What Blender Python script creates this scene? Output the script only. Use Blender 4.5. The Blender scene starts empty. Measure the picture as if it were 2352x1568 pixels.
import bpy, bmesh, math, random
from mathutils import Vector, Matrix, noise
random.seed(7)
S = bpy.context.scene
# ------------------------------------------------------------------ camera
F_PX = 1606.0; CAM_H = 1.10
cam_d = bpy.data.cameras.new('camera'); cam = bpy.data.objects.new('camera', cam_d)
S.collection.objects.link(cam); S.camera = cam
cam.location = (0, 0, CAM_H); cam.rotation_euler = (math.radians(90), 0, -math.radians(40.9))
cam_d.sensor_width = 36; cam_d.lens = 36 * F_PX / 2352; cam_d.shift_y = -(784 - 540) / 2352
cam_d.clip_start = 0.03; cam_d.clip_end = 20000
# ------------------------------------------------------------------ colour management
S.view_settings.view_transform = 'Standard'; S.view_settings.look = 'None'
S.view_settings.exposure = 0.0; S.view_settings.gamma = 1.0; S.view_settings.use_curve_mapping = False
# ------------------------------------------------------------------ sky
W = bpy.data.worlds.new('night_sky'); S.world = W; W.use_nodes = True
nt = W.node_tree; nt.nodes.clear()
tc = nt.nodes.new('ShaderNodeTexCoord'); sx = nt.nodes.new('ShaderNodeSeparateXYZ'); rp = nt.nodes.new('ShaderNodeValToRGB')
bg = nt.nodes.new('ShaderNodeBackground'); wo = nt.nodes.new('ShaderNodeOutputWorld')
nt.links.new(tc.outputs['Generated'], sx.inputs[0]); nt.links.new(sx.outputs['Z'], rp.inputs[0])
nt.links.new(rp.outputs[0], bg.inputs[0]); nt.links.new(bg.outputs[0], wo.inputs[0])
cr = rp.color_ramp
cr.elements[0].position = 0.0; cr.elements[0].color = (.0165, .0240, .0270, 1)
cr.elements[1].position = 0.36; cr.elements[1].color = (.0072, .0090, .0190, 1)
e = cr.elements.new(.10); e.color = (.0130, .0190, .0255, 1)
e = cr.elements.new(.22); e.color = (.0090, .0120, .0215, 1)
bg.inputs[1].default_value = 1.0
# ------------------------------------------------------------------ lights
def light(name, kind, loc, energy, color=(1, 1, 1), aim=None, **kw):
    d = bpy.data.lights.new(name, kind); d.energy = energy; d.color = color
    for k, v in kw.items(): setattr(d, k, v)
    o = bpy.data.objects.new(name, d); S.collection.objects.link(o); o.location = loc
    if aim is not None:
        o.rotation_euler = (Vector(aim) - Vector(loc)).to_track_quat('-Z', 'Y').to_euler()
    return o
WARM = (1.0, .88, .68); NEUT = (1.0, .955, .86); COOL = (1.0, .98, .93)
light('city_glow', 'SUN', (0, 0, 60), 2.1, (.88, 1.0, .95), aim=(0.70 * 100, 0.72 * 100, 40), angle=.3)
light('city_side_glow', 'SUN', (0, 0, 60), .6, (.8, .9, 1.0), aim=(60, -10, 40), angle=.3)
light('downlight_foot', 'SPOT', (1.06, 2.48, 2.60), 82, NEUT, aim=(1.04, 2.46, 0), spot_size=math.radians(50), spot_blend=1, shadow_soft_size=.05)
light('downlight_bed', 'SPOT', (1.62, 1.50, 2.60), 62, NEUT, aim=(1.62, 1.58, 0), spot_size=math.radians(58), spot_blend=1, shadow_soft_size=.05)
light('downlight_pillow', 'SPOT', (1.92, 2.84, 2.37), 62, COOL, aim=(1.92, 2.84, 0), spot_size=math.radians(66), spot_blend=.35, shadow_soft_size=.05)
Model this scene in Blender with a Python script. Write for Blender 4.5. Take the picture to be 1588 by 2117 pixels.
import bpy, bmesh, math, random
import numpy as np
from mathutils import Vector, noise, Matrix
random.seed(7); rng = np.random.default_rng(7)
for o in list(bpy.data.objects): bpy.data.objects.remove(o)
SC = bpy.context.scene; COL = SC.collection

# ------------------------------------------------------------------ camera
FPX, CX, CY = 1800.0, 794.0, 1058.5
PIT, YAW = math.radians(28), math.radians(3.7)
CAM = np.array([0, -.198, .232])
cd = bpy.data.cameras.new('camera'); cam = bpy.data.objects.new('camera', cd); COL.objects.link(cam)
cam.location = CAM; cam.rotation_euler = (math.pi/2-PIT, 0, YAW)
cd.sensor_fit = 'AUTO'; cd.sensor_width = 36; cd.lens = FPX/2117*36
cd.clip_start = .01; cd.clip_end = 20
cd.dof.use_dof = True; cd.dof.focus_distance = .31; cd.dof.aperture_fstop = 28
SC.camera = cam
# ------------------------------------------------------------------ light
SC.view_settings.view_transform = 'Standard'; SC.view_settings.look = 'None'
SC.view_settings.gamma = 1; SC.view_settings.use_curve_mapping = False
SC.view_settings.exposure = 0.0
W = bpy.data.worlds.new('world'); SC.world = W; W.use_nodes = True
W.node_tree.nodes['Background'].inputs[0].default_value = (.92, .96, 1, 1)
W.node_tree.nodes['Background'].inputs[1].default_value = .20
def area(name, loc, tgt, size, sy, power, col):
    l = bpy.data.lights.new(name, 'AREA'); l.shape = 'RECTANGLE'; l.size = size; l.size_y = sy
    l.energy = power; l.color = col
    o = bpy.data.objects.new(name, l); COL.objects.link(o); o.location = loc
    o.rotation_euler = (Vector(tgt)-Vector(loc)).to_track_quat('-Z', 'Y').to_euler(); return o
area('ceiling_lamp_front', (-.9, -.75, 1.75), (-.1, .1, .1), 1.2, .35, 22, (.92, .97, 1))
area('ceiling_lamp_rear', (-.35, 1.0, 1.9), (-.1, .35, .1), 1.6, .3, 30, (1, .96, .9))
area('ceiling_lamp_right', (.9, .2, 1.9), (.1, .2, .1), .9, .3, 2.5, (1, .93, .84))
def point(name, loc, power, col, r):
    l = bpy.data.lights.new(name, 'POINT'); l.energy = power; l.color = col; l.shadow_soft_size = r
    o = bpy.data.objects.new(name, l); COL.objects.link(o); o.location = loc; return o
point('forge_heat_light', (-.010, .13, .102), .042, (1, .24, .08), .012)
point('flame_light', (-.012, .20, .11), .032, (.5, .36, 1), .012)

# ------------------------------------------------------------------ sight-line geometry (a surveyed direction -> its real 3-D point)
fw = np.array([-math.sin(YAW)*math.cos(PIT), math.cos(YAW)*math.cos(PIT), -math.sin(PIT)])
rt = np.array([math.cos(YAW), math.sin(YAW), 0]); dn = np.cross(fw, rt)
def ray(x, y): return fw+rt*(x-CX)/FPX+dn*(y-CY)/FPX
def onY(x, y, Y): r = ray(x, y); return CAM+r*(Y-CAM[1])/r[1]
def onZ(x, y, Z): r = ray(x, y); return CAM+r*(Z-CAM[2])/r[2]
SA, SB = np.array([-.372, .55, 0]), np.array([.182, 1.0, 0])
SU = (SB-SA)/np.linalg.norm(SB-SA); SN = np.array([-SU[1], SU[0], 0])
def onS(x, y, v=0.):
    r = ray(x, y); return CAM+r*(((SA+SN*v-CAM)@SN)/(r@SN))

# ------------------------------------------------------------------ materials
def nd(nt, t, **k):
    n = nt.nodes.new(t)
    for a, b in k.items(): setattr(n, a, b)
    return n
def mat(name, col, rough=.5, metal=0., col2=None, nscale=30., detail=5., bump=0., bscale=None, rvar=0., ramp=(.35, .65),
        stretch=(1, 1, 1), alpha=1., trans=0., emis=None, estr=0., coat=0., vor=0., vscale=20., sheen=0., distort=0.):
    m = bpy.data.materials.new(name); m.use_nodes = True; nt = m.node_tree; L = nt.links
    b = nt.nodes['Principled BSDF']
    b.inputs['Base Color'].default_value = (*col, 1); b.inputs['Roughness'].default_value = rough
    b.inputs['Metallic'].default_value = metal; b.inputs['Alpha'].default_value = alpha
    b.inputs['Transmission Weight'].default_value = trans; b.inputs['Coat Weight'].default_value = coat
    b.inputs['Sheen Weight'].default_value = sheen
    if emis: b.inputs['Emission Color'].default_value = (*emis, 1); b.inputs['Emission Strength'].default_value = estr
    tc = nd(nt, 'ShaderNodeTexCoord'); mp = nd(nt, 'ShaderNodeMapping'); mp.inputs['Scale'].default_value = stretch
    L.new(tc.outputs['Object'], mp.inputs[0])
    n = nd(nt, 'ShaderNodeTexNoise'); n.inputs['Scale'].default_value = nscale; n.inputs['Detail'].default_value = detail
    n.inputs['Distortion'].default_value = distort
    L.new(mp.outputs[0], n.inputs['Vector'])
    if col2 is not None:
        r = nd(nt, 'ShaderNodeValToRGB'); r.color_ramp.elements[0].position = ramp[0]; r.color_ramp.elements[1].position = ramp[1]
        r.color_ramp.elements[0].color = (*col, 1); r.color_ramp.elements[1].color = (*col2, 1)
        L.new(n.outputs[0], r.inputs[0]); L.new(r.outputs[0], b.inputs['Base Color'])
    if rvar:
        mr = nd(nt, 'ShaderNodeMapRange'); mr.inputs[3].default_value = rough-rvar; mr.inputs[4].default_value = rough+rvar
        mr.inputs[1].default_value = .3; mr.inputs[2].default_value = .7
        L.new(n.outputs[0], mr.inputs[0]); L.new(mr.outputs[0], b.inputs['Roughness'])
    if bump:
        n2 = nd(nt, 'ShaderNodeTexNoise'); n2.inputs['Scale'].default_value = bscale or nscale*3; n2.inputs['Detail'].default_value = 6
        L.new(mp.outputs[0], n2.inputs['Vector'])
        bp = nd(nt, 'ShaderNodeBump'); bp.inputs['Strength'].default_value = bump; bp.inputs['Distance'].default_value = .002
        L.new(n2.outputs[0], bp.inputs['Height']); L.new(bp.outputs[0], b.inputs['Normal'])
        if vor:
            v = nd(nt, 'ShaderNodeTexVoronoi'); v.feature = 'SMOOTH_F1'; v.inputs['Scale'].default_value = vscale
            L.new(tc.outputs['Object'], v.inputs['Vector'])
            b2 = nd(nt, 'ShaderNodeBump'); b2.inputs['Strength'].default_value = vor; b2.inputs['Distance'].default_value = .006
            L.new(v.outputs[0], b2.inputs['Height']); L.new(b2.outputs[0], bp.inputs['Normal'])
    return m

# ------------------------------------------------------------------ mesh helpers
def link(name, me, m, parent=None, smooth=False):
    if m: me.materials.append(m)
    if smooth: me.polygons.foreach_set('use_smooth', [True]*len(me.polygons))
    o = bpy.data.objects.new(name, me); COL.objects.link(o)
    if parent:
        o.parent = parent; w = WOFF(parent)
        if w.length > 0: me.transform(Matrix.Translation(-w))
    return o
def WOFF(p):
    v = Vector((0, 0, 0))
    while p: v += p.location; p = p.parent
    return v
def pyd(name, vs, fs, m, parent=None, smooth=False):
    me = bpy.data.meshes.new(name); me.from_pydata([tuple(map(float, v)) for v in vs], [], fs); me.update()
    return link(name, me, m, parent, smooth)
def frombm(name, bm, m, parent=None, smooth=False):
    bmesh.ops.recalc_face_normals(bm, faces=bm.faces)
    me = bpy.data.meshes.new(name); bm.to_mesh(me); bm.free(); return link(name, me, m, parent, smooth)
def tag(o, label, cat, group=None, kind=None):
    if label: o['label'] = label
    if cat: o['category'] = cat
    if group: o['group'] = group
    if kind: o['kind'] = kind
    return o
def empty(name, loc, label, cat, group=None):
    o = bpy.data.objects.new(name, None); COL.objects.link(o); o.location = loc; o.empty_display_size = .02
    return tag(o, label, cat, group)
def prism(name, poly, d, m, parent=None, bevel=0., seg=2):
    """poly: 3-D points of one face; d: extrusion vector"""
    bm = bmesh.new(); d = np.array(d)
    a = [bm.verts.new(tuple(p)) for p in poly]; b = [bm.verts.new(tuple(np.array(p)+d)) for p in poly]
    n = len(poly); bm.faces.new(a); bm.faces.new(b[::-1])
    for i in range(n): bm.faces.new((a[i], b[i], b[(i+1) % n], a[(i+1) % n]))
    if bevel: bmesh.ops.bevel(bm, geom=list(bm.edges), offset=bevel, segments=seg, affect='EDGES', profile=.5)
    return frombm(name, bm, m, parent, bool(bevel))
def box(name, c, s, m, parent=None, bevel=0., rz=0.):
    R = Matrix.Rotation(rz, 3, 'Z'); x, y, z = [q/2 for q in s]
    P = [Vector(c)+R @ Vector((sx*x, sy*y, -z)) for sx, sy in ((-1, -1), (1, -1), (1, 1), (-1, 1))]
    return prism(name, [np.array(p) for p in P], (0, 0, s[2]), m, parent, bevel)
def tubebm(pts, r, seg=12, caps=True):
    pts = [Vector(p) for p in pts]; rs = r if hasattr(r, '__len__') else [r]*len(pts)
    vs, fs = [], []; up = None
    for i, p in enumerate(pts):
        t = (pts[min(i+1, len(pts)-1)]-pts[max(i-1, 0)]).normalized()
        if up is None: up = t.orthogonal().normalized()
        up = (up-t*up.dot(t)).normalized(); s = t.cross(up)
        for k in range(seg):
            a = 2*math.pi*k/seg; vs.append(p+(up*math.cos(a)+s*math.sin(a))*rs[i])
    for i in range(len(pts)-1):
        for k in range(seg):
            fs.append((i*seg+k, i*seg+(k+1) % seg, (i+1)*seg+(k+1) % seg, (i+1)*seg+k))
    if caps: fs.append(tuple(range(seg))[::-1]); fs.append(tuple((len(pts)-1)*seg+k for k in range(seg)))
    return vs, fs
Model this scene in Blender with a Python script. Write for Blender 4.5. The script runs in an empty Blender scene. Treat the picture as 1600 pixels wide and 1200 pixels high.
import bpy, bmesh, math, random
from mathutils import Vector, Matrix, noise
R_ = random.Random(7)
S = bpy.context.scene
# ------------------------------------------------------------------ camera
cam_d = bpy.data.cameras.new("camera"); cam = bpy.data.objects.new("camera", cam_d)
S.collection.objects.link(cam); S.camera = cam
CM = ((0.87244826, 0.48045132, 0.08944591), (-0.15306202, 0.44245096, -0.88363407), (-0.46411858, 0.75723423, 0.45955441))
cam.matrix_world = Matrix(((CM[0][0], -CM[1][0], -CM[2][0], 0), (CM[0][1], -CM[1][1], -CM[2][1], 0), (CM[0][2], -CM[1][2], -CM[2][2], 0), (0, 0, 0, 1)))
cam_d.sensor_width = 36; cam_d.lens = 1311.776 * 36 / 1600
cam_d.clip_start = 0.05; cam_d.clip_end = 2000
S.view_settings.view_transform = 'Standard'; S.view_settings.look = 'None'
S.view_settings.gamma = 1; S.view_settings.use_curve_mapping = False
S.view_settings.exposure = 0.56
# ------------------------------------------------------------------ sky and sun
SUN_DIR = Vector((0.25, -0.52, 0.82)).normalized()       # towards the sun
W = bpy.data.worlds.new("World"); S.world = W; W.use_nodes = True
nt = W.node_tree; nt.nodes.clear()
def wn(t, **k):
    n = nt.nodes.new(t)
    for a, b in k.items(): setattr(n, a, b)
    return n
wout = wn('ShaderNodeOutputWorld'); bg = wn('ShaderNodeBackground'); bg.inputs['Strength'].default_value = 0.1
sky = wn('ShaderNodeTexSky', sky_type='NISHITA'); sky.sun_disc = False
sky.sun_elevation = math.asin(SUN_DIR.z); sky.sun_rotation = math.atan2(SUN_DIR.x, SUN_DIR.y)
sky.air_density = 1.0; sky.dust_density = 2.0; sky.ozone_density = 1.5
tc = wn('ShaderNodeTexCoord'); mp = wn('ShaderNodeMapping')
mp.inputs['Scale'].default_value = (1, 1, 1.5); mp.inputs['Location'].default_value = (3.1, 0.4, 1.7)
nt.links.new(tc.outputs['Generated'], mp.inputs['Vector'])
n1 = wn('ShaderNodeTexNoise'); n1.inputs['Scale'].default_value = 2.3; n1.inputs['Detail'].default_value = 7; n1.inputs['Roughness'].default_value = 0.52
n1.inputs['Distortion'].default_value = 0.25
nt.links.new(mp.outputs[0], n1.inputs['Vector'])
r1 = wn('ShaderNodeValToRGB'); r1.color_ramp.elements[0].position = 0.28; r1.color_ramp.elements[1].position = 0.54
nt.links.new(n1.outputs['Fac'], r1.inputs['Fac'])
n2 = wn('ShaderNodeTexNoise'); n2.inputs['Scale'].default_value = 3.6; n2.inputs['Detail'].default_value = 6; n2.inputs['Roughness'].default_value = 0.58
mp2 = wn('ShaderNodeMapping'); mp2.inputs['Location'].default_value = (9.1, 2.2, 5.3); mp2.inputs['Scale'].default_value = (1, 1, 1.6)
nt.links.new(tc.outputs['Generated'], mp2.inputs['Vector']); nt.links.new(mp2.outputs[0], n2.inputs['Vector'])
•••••
• Exercise directions
Within the material above, extract exactly the lines that start at the line containing "by 2117 pixels." and stop after the line containing "SC = bpy.context.scene; COL = SC.collection", and only those.

• Exercise result
Model this scene in Blender with a Python script. Write for Blender 4.5. Take the picture to be 1588 by 2117 pixels.
import bpy, bmesh, math, random
import numpy as np
from mathutils import Vector, noise, Matrix
random.seed(7); rng = np.random.default_rng(7)
for o in list(bpy.data.objects): bpy.data.objects.remove(o)
SC = bpy.context.scene; COL = SC.collection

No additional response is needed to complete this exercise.